While at FDIC, Chairman Bair presided over a tumultuous period in the nation’s financial sector, and worked to bolster both public confidence and system stability. Determined not to turn to taxpayer borrowing during the crisis, the FDIC managed its losses and liquidity needs entirely through its traditional industry-funded resources. In response to the financial crisis, Ms. Bair developed innovative and stabilizing programs that provided temporary liquidity guarantees to unfreeze credit markets and increased deposit insurance limits. In 2007, she was a singular –and prescient – advocate for systematic loan modifications to stem the coming tidal wave of foreclosures. Chairman Bair also led FDIC resolution strategies to sell failing banks to healthier institutions, while providing credit support of future losses from failed banks’ troubled loans. That strategy saved the Deposit Insurance Fund $40 billion over losses it would have incurred if the FDIC had liquidated those banks. Under Chairman Bair’s leadership, the FDIC’s powers and authority were significantly expanded by the Dodd-Frank Wall Street Reform and Consumer Protection Act of 2010, which extends the FDIC’s resolution process to large, systemically-important financial institutions, effectively attacking the “too-big-to-fail” doctrine.
Chairman Bair’s work at the FDIC also focused on consumer protection and economic inclusion. Under her leadership, the FDIC issued early calls for interagency guidance addressing high-risk mortgages, and was among the first to see the dangers of these unaffordable mortgages to the broader banking sector and to the economy as a whole. She championed the creation of an Advisory Committee on Economic Inclusion, seminal research on small-dollar loan programs, and the formation of broad-based alliances in nine regional markets to bring underserved populations into the financial mainstream.

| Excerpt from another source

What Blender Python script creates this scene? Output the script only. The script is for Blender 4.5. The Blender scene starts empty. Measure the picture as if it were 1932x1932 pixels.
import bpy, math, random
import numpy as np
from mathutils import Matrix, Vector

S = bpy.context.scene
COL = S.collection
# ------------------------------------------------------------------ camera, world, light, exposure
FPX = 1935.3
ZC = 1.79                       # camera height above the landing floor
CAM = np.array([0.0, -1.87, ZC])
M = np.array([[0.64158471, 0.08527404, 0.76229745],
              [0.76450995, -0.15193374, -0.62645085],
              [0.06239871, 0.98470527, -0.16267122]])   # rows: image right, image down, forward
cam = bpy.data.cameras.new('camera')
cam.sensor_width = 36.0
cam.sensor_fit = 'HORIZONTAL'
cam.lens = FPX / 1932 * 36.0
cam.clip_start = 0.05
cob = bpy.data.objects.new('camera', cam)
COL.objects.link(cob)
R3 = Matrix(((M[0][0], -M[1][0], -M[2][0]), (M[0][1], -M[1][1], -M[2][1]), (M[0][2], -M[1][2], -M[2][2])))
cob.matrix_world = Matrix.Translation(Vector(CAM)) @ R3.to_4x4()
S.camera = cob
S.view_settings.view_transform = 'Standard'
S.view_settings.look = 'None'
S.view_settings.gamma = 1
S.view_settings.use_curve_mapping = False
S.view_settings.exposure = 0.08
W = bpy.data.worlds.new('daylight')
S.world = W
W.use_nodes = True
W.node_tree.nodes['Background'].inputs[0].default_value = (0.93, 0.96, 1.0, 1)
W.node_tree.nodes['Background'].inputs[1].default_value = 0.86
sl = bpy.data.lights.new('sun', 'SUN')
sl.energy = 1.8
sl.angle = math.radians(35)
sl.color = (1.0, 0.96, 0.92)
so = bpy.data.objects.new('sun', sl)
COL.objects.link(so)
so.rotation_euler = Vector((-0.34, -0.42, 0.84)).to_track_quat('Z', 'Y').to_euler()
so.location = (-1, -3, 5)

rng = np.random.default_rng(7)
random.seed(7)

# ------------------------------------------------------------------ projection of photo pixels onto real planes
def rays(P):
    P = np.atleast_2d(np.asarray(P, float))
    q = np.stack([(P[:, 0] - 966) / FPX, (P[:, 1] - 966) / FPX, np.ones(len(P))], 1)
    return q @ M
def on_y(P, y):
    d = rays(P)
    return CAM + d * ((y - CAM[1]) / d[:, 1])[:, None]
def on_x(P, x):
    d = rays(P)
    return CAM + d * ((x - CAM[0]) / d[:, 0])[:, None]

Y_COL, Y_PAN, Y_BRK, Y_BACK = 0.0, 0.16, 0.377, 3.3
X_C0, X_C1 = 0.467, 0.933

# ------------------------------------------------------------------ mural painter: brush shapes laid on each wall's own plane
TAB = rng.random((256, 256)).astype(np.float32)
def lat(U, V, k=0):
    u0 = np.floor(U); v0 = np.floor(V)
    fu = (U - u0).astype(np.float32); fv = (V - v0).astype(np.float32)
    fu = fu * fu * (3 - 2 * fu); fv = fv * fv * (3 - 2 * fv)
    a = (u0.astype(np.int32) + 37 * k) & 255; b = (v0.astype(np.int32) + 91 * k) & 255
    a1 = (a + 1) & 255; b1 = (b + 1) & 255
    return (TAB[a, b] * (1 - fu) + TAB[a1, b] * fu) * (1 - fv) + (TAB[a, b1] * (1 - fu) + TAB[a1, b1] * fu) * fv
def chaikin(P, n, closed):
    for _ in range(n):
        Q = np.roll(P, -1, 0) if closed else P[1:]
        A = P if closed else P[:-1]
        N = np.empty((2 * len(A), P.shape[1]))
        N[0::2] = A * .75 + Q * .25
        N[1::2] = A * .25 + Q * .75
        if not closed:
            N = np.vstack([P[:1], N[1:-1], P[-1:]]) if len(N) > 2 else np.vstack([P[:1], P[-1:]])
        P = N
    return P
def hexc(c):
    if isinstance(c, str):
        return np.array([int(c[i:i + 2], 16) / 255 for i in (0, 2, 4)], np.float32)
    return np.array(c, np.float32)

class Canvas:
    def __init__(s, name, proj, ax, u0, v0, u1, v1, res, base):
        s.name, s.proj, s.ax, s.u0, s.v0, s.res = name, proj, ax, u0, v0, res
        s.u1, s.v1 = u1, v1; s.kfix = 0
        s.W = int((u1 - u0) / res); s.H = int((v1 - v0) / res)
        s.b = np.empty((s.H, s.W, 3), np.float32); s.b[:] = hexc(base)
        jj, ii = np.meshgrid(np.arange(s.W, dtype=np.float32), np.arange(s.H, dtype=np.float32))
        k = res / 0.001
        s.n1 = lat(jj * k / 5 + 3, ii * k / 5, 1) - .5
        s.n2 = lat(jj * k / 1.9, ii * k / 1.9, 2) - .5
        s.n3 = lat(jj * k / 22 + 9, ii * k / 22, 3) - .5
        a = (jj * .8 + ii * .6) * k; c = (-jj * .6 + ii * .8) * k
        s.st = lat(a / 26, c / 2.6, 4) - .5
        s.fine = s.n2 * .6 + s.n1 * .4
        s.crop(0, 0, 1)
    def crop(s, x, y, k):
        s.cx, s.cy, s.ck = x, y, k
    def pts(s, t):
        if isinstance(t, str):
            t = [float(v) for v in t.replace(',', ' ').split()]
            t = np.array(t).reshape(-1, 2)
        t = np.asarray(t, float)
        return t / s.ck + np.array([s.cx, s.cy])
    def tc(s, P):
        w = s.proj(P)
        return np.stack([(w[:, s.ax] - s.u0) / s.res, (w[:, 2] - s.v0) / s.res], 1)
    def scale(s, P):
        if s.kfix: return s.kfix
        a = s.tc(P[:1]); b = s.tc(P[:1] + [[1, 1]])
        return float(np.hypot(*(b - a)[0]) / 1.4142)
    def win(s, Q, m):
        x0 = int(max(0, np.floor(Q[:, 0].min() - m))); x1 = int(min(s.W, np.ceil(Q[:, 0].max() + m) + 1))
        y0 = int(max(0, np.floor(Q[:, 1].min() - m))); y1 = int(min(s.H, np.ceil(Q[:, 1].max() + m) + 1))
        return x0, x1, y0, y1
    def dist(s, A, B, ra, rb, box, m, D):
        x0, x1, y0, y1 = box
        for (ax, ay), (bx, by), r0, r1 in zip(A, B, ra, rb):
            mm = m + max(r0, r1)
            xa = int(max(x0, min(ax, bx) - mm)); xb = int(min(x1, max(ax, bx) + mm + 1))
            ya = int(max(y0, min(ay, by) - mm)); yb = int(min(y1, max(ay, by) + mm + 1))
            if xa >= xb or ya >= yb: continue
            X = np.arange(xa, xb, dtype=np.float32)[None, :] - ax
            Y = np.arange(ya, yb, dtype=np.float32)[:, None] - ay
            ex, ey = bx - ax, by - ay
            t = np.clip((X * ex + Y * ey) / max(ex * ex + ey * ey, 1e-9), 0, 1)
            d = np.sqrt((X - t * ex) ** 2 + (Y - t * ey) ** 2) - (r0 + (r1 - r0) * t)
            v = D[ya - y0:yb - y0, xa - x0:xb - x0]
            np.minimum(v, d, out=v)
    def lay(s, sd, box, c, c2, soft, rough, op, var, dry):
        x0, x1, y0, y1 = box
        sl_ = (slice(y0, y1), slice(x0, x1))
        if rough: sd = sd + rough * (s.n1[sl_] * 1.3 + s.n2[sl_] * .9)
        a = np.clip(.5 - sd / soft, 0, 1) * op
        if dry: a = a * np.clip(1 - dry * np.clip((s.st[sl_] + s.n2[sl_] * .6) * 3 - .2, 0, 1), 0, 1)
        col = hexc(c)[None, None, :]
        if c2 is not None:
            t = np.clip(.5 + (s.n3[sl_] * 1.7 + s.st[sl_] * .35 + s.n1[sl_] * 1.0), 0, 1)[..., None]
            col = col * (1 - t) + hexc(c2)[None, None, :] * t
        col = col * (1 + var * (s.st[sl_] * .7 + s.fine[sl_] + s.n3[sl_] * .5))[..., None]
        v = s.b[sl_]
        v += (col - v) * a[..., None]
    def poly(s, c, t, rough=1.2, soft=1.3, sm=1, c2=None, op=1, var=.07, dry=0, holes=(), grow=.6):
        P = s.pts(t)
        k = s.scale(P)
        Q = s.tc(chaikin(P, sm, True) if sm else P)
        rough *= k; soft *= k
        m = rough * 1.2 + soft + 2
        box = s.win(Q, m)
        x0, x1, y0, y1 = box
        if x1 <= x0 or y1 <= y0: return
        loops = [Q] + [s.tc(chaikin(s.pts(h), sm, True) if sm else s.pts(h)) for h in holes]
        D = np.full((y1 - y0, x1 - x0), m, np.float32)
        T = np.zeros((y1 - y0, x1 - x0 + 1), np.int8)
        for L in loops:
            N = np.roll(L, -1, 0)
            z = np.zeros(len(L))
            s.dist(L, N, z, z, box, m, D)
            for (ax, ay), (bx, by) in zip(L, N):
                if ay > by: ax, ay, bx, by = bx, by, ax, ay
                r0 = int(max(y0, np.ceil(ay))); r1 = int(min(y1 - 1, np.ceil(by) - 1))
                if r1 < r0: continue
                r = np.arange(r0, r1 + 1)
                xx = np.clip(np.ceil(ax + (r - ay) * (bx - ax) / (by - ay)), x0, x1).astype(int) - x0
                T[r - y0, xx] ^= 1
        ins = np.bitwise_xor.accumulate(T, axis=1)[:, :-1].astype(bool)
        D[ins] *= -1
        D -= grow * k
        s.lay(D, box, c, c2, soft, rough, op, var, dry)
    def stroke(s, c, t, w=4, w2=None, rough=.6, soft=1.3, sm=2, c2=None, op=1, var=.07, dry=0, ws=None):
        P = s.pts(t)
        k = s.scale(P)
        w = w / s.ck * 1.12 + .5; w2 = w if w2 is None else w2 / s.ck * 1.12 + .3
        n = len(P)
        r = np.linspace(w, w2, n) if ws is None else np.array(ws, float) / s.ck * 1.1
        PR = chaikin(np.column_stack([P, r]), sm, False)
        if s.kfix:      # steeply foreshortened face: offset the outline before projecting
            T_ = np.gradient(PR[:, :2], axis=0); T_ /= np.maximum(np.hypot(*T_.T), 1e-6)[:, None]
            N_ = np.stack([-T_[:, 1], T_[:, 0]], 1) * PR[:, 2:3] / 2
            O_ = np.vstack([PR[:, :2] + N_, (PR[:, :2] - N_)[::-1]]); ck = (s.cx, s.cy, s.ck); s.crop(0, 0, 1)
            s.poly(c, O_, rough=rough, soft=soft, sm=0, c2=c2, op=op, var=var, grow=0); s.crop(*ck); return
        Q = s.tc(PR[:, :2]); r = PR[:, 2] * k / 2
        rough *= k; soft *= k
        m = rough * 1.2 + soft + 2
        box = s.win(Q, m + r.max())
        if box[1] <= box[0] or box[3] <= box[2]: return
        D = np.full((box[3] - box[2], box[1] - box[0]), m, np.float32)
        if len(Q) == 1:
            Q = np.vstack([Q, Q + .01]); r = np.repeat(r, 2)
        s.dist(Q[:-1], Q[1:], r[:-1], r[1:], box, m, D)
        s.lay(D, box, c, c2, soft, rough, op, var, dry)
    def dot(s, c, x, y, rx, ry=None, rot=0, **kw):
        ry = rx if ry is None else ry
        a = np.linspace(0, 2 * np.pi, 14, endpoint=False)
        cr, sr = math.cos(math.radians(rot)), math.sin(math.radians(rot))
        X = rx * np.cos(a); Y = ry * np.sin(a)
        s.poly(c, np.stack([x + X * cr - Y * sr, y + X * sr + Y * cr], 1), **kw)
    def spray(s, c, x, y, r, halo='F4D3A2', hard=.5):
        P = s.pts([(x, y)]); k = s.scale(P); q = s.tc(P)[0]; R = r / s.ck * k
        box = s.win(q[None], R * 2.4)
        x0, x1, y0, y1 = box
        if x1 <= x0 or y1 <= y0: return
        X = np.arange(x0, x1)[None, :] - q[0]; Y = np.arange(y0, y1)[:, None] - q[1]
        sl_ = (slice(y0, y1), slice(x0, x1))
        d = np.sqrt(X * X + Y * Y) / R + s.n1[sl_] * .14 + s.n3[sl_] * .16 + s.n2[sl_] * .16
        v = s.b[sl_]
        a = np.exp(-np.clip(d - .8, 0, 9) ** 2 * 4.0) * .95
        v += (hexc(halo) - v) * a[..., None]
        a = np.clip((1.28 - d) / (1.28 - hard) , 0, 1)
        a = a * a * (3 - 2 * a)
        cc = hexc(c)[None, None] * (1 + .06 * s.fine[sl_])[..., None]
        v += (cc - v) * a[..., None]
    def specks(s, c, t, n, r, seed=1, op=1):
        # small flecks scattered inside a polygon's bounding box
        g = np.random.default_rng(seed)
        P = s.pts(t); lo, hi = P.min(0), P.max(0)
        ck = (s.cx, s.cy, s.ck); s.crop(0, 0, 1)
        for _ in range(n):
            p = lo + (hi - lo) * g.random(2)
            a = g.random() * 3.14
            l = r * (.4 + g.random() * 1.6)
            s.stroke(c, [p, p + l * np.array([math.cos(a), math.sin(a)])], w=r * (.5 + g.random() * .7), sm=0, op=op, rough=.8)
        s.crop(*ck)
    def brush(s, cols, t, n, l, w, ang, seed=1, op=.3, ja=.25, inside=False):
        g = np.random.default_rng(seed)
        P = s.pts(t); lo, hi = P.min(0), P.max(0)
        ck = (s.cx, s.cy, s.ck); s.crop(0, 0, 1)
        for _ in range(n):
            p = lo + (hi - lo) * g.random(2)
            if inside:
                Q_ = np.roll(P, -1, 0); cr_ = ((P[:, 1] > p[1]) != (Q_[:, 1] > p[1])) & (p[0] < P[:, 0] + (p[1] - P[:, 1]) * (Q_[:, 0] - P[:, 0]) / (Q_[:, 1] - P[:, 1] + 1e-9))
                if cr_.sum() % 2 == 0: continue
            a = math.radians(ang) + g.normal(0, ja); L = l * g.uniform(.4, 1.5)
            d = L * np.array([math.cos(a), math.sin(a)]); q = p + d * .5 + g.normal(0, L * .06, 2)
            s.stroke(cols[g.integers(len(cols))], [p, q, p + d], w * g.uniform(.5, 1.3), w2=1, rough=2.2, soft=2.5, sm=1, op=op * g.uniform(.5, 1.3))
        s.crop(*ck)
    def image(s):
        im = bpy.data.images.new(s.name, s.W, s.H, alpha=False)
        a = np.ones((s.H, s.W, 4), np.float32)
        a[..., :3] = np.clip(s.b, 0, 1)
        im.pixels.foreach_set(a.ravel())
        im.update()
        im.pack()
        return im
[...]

Before joining the FDIC, Ms. Bair was the Dean’s Professor of Financial Regulatory Policy for the Isenberg School of Management at the University of Massachusetts-Amherst. She also served as Assistant Secretary for Financial Institutions at the U.S. Department of the Treasury (2001 to 2002), Senior Vice President for Government Relations of the New York Stock Exchange (1995 to 2000), a Commissioner and Acting Chairman of the Commodity Futures Trading Commission (1991 to 1995), and Research Director, Deputy Counsel and Counsel to Senate Majority Leader Robert Dole (1981 to 1988). In September 2011, following her tenure at the FDIC, Chairman Bair joined the Pew Charitable Trusts as a Senior Advisor, providing counsel to the nonpartisan group on matters of fiscal and economic stability.
Kansan by birth, Chairman Bair received a bachelor’s degree from the University of Kansas and a J.D. from the University of Kansas School of Law. She has been inducted into the University of Kansas Women’s Hall of Fame, and received the Distinguished Kansan Award from the Native Sons and Daughters of Kansas in 2011. Chairman Bair received a number of prestigious honors during her tenure as FDIC Chairman. In 2008 and 2009, Forbes Magazine named her as the second most powerful woman in the world, after German Chancellor Angela Merkel. In 2008, Chairman Bair topped The Wall Street Journal’s annual 50 “Women to Watch List.” In 2009, she was named one of TIME Magazine’s “Time 100” most influential people; awarded the John F. Kennedy Profile in Courage Award; and received the Hubert H. Humphrey Civil Rights Award. In 2010, Chairman Bair was featured on the cover of TIME Magazine with Mary Schapiro and Elizabeth Warren as “The New Sheriffs of Wall Street,” and received the Better Business Bureau’s Presidents’ Award for sustained superior performance that fundamentally changed the marketplace and shaped the definition and expectation of trust for all marketplace participants.